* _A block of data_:
◆ ◆ ◆ ◆ ◆ ◆ ◆
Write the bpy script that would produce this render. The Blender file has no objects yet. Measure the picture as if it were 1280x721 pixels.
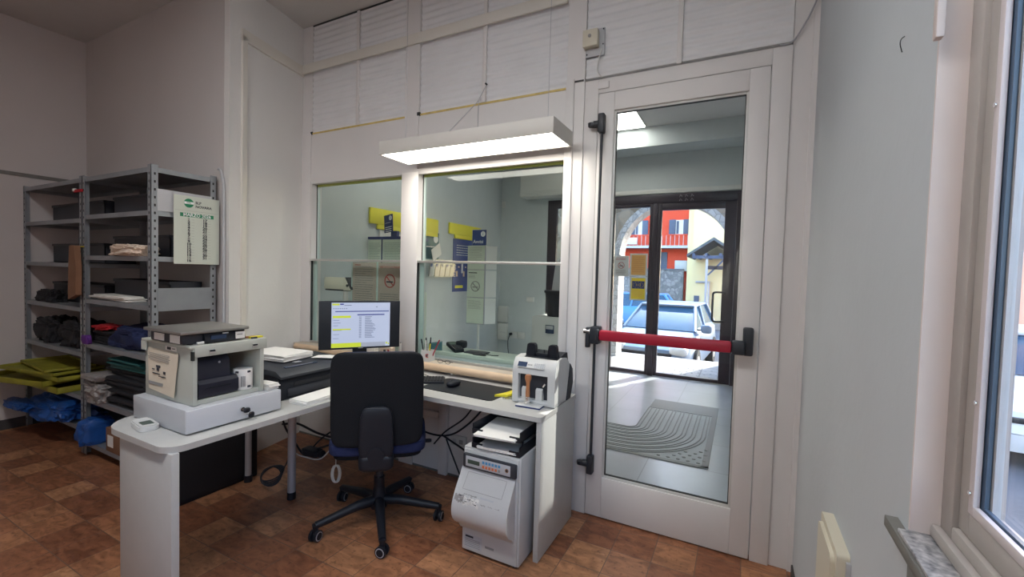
import bpy, bmesh, math, random
from math import sin, cos, pi, radians as R
from mathutils import Vector, Matrix, noise
random.seed(7)
sc = bpy.context.scene
COL = sc.collection

# ------------------------------------------------------------------ materials
def mat(name, color, rough=0.6, metal=0.0, noise_amt=0.0, nscale=8.0, bump=0.0, bscale=60.0, emis=None, estr=0.0, spec=0.5, color2=None):
    m = bpy.data.materials.new(name); m.use_nodes = True
    nt = m.node_tree; b = nt.nodes['Principled BSDF']
    c = tuple(color) + (1,)
    b.inputs['Base Color'].default_value = c
    b.inputs['Roughness'].default_value = rough
    b.inputs['Metallic'].default_value = metal
    b.inputs['Specular IOR Level'].default_value = spec
    tc = nt.nodes.new('ShaderNodeTexCoord')
    if noise_amt > 0 or color2:
        n = nt.nodes.new('ShaderNodeTexNoise'); n.inputs['Scale'].default_value = nscale
        n.inputs['Detail'].default_value = 5
        nt.links.new(tc.outputs['Object'], n.inputs['Vector'])
        r = nt.nodes.new('ShaderNodeValToRGB')
        r.color_ramp.elements[0].position = 0.3; r.color_ramp.elements[1].position = 0.7
        c2 = color2 if color2 else [min(1, x*(1+noise_amt)) for x in color]
        c1 = color if color2 else [x*(1-noise_amt) for x in color]
        r.color_ramp.elements[0].color = tuple(c1) + (1,)
        r.color_ramp.elements[1].color = tuple(c2) + (1,)
        nt.links.new(n.outputs['Fac'], r.inputs['Fac'])
        nt.links.new(r.outputs['Color'], b.inputs['Base Color'])
    if bump > 0:
        n2 = nt.nodes.new('ShaderNodeTexNoise'); n2.inputs['Scale'].default_value = bscale
        n2.inputs['Detail'].default_value = 4
        nt.links.new(tc.outputs['Object'], n2.inputs['Vector'])
        bp = nt.nodes.new('ShaderNodeBump'); bp.inputs['Strength'].default_value = bump
        bp.inputs['Distance'].default_value = 0.01
        nt.links.new(n2.outputs['Fac'], bp.inputs['Height'])
        nt.links.new(bp.outputs['Normal'], b.inputs['Normal'])
    if emis:
        b.inputs['Emission Color'].default_value = tuple(emis) + (1,)
        b.inputs['Emission Strength'].default_value = estr
    return m

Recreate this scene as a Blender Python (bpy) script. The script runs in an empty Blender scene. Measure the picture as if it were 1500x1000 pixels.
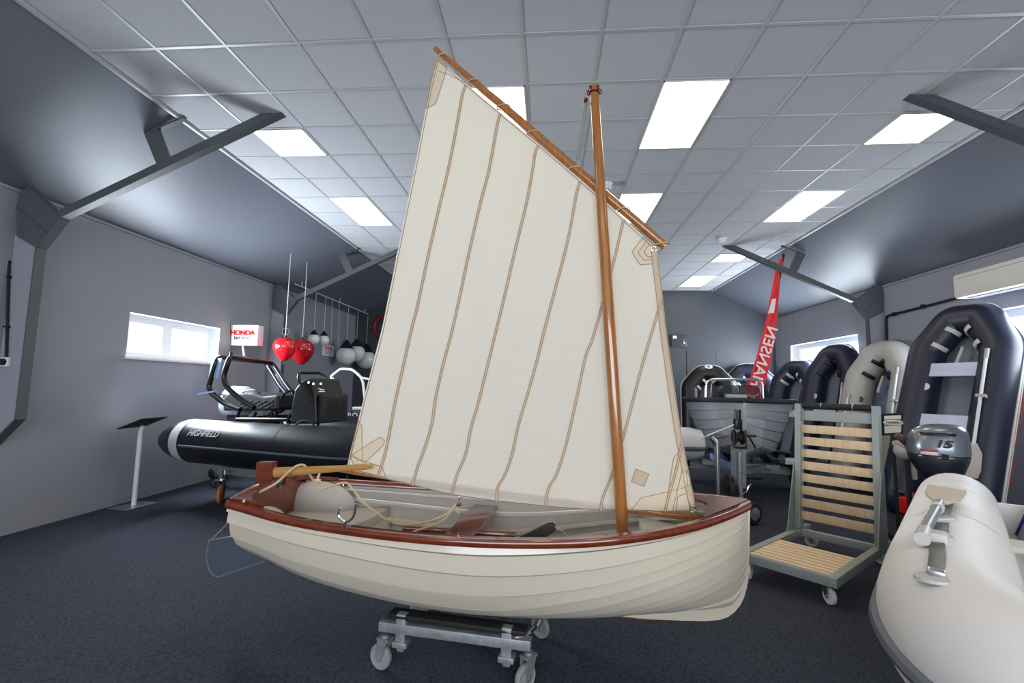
import bpy, bmesh, math, random
from mathutils import Vector, Matrix, noise
random.seed(7)
PI = math.pi
SC = bpy.context.scene
COL = SC.collection
V = Vector
# ------------------------------------------------------------------ camera (solved from the ceiling grid)
FPX, PITCH, YAW, ROLL, CAMH = 685.864, .0976, -.0766, .0177, 1.576
FF = V((math.cos(PITCH)*math.sin(YAW), math.cos(PITCH)*math.cos(YAW), math.sin(PITCH)))
_r0 = V((math.cos(YAW), -math.sin(YAW), 0)); _u0 = _r0.cross(FF)
RR = _r0*math.cos(ROLL)+_u0*math.sin(ROLL); UU = -_r0*math.sin(ROLL)+_u0*math.cos(ROLL)
EYE = V((0, 0, CAMH))
cam_d = bpy.data.cameras.new('camera'); cam = bpy.data.objects.new('camera', cam_d); COL.objects.link(cam)
cam_d.sensor_width = 36; cam_d.lens = FPX/1500*36; cam_d.clip_start = .05; cam_d.clip_end = 200
M = Matrix((RR, UU, -FF)).transposed().to_4x4(); M.translation = EYE
cam.matrix_world = M
SC.camera = cam
def ray(x, y): return FF+RR*((x-750)/FPX)-UU*((y-500)/FPX)
def onz(x, y, z): d = ray(x, y); return EYE+d*((z-CAMH)/d.z)
def onx(x, y, X): d = ray(x, y); return EYE+d*(X/d.x)
def ony(x, y, Y): d = ray(x, y); return EYE+d*(Y/d.y)
def onp(x, y, p0, n): d = ray(x, y); return EYE+d*((V(p0)-EYE).dot(n)/d.dot(n))
def proj(p):
    v = V(p)-EYE; d = v.dot(FF); return 750+FPX*v.dot(RR)/d, 500-FPX*v.dot(UU)/d
# ------------------------------------------------------------------ materials
def lin(c):
    c = c.lstrip('#'); v = [int(c[i:i+2], 16)/255 for i in (0, 2, 4)]
    return tuple(x/12.92 if x <= .04045 else ((x+.055)/1.055)**2.4 for x in v)+(1,)
MATS = {}
def mat(name, col, rough=.5, metal=0, spec=.5, bump=None, var=None, emit=None, coat=0, trans=0, alpha=1):
    """col hex; bump=(scale, strength[, stretch xyz]); var=(scale, hex2, lo, hi[, stretch xyz])"""
    if name in MATS: return MATS[name]
    m = bpy.data.materials.new(name); m.use_nodes = True; nt = m.node_tree; N = nt.nodes; Lk = nt.links
    b = N['Principled BSDF']
    b.inputs['Base Color'].default_value = lin(col); b.inputs['Roughness'].default_value = rough
    b.inputs['Metallic'].default_value = metal; b.inputs['Specular IOR Level'].default_value = spec
    b.inputs['Coat Weight'].default_value = coat; b.inputs['Coat Roughness'].default_value = .08
    b.inputs['Transmission Weight'].default_value = trans; b.inputs['Alpha'].default_value = alpha
    def noise_tex(scale, st):
        tc = N.new('ShaderNodeTexCoord'); mp = N.new('ShaderNodeMapping'); nz = N.new('ShaderNodeTexNoise')
        mp.inputs['Scale'].default_value = st; nz.inputs['Scale'].default_value = scale; nz.inputs['Detail'].default_value = 4
        Lk.new(tc.outputs['Object'], mp.inputs['Vector']); Lk.new(mp.outputs['Vector'], nz.inputs['Vector']); return nz
    if var:
        nz = noise_tex(var[0], var[4] if len(var) > 4 else (1, 1, 1)); cr = N.new('ShaderNodeValToRGB')
        cr.color_ramp.elements[0].position = var[2]; cr.color_ramp.elements[1].position = var[3]
        cr.color_ramp.elements[0].color = lin(col); cr.color_ramp.elements[1].color = lin(var[1])
        Lk.new(nz.outputs['Fac'], cr.inputs['Fac']); Lk.new(cr.outputs['Color'], b.inputs['Base Color'])
    if bump:
        nz = noise_tex(bump[0], bump[2] if len(bump) > 2 else (1, 1, 1)); bp = N.new('ShaderNodeBump')
        bp.inputs['Strength'].default_value = bump[1]; bp.inputs['Distance'].default_value = .01
        Lk.new(nz.outputs['Fac'], bp.inputs['Height']); Lk.new(bp.outputs['Normal'], b.inputs['Normal'])
    if emit:
        b.inputs['Emission Color'].default_value = lin(emit[0]); b.inputs['Emission Strength'].default_value = emit[1]
    MATS[name] = m; return m
# ------------------------------------------------------------------ mesh builder (world coordinates)
class MB:
    def __init__(s): s.v = []; s.f = []; s.m = []
    def add(s, vs, fs, mi=0):
        o = len(s.v); s.v += [V(p) for p in vs]; s.f += [tuple(i+o for i in f) for f in fs]; s.m += [mi]*len(fs); return s
    def xf(s, M, start=0):
        for i in range(start, len(s.v)): s.v[i] = M @ s.v[i]
        return s
    def box(s, c, d, bev=0, R=None, mi=0):
        """c centre, d full size, R rotation matrix (3x3 or 4x4)"""
        R = (R.to_3x3() if R is not None else Matrix.Identity(3)); c = V(c)
        h = [x/2 for x in d]
        if bev <= 0:
            vs = [V((x*h[0], y*h[1], z*h[2])) for x in (-1, 1) for y in (-1, 1) for z in (-1, 1)]
            fs = [(0, 1, 3, 2), (4, 6, 7, 5), (0, 4, 5, 1), (2, 3, 7, 6), (0, 2, 6, 4), (1, 5, 7, 3)]
        else:
            bm = bmesh.new(); bmesh.ops.create_cube(bm, size=1)
            for v in bm.verts: v.co = V((v.co.x*d[0], v.co.y*d[1], v.co.z*d[2]))
            bmesh.ops.bevel(bm, geom=bm.edges[:], offset=min(bev, min(d)*.49), segments=2, affect='EDGES', profile=.6)
            bm.verts.index_update(); vs = [v.co.copy() for v in bm.verts]; fs = [tuple(v.index for v in f.verts) for f in bm.faces]; bm.free()
        return s.add([c+R @ v for v in vs], fs, mi)
    def bar(s, a, b, w, h, up=(0, 0, 1), bev=0, mi=0, ext=0):
        """box beam from a to b, w sideways, h along up"""
        a = V(a); b = V(b); d = (b-a); L = d.length; d.normalize(); up = V(up); sd = d.cross(up)
        if sd.length < 1e-4: sd = d.cross(V((0, 1, 0)))
        sd.normalize(); u2 = sd.cross(d)
        return s.box((a+b)/2, (L+2*ext, w, h), bev, Matrix((d, sd, u2)).transposed(), mi)
    def tube(s, pts, r, n=10, closed=False, caps=True, mi=0, sx=1, up=None):
        """r number or list; sx squashes one axis"""
        pts = [V(p) for p in pts]; k = len(pts); rs = r if isinstance(r, (list, tuple)) else [r]*k
        T = []
        for i in range(k):
            a = pts[(i-1) % k] if (closed or i > 0) else pts[i]; b = pts[(i+1) % k] if (closed or i < k-1) else pts[i]
            t = (b-a); T.append(t.normalized() if t.length > 1e-9 else V((0, 0, 1)))
        ref = V(up) if up is not None else (V((0, 0, 1)) if abs(T[0].z) < .9 else V((1, 0, 0)))
        o = len(s.v); x = (ref-T[0]*ref.dot(T[0])).normalized()
        for i in range(k):
            if up is not None: x = ref-T[i]*ref.dot(T[i])
            else: x = x-T[i]*x.dot(T[i])
            x.normalize(); y = T[i].cross(x)
            for j in range(n):
                a = 2*PI*j/n; s.v.append(pts[i]+(x*math.cos(a)+y*math.sin(a)*sx)*rs[i])
        m = k if closed else k-1
        for i in range(m):
            for j in range(n):
                p, q = o+i*n, o+((i+1) % k)*n
                s.f.append((p+j, p+(j+1) % n, q+(j+1) % n, q+j)); s.m.append(mi)
        if caps and not closed:
            s.f.append(tuple(o+j for j in range(n))[::-1]); s.m.append(mi)
            s.f.append(tuple(o+(k-1)*n+j for j in range(n))); s.m.append(mi)
        return s
    def cyl(s, a, b, r, r2=None, n=16, mi=0): return s.tube([a, b], [r, r if r2 is None else r2], n, mi=mi)
    def lathe(s, prof, M=None, n=24, mi=0):
        """prof list of (r, z) about local z; M places it"""
        M = M or Matrix.Identity(4); o = len(s.v)
        for r, z in prof:
            for j in range(n):
                a = 2*PI*j/n; s.v.append(M @ V((r*math.cos(a), r*math.sin(a), z)))
        for i in range(len(prof)-1):
            for j in range(n):
                p, q = o+i*n, o+(i+1)*n; s.f.append((p+j, p+(j+1) % n, q+(j+1) % n, q+j)); s.m.append(mi)
        s.f.append(tuple(o+j for j in range(n))[::-1]); s.m.append(mi)
        s.f.append(tuple(o+(len(prof)-1)*n+j for j in range(n))); s.m.append(mi)
        return s
    def prism(s, poly, vec, mi=0):
        """poly world points (planar), extruded by vec"""
        poly = [V(p) for p in poly]; vec = V(vec); n = len(poly)
        return s.add(poly+[p+vec for p in poly], [tuple(range(n))[::-1], tuple(range(n, 2*n))]+[(i, (i+1) % n, n+(i+1) % n, n+i) for i in range(n)], mi)
    def ball(s, c, r, n=20, m=12, sq=(1, 1, 1), mi=0):
        prof = [(max(1e-4, math.sin(PI*i/m))*1.0, -math.cos(PI*i/m)) for i in range(m+1)]
        Mx = Matrix.Translation(V(c)) @ Matrix.Diagonal((r*sq[0], r*sq[1], r*sq[2], 1)); return s.lathe(prof, Mx, n, mi)
    def grid(s, P, mi=0, closed_u=False, closed_v=False):
        """P[i][j] points"""
        a, b = len(P), len(P[0]); o = len(s.v)
        for row in P: s.v += [V(p) for p in row]
        for i in range(a if closed_u else a-1):
            for j in range(b if closed_v else b-1):
                i2, j2 = (i+1) % a, (j+1) % b
                s.f.append((o+i*b+j, o+i*b+j2, o+i2*b+j2, o+i2*b+j)); s.m.append(mi)
        return s
    def build(s, name, mats, parent=None, smooth=40, origin=None, solid=0):
        me = bpy.data.meshes.new(name); ob = bpy.data.objects.new(name, me); COL.objects.link(ob)
        if parent is not None:
            bpy.context.view_layer.update() if False else None
            I = WM[parent].inverted(); vs = [I @ v for v in s.v]; ob.parent = parent; WM[ob] = WM[parent].copy()
        else:
            if origin is None:
                lo = [min(v[i] for v in s.v) for i in range(3)]; hi = [max(v[i] for v in s.v) for i in range(3)]
                origin = ((lo[0]+hi[0])/2, (lo[1]+hi[1])/2, lo[2])
            origin = V(origin); vs = [v-origin for v in s.v]; ob.location = origin; WM[ob] = Matrix.Translation(origin)
        me.from_pydata([tuple(v) for v in vs], [], s.f)
        for m in (mats if isinstance(mats, (list, tuple)) else [mats]): me.materials.append(m)
        me.polygons.foreach_set('material_index', s.m)
        bm = bmesh.new(); bm.from_mesh(me); bmesh.ops.remove_doubles(bm, verts=bm.verts[:], dist=1e-6)
        bmesh.ops.recalc_face_normals(bm, faces=bm.faces[:]); bm.to_mesh(me); bm.free()
        if smooth:
            me.polygons.foreach_set('use_smooth', [True]*len(me.polygons)); me.set_sharp_from_angle(angle=math.radians(smooth))
        if solid:
            md = ob.modifiers.new('thick', 'SOLIDIFY'); md.thickness = solid; md.offset = 0
        me.update(); return ob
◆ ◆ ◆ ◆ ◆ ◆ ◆
* _THE TASK_: Compute the number of lines above that contain the string "pixels". Reply with that value only.

* _ANSWER TO THE PROBLEM_: 2